More than 30 large and small factories and workshops were evacuated from the western and central regions of the USSR to the republic. Construction was underway and new industrial facilities. In total, over 70 enterprises were commissioned during the war years in Kyrgyzstan. The volume of industrial production in 1945 compared with 1940 increased by 22%, engineering and metalworking products – 3.5 times (engineering – more than 10 times), electricity production – 1.5 times.
Kyrgyzstanis actively sent gifts to the front: short fur coats, boots, earflaps, gloves, woolen socks, quilted jackets. In total, during the war years, the republic sent 196 wagons with gifts to Soviet fighters, 52 of them received the defenders of Leningrad.

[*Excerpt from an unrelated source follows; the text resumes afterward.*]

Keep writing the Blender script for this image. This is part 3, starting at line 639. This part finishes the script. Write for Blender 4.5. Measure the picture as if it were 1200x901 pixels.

Money was also donated to the needs of the Red Army. Residents of Kyrgyzstan contributed 189 million rubles in cash, 964 million rubles in bonds and 59 kg of silver to the Defense Fund for the construction of tanks and combat aircraft.
Located in the rear, Kyrgyzstan became the base for the evacuation of residents of war-torn territories. For 1941-1945 over 300 thousand people moved to the republic, 16 thousand of them were taken out of the besieged Leningrad. Among the evacuated there were about 3,500 children.
Despite the greatest difficulties caused by the war, the working people of Kyrgyzstan also honorably fulfilled their duty to their homeland, and the front and rear of the republic made up a single whole. Kyrgyz people, like all Soviet people, lived and worked under the motto “Everything for the front, everything for the victory.” And today we are proud that the working people of Kyrgyzstan were an integral part of this unity, making a worthy contribution to the approach of the Great Victory and the end of World War II.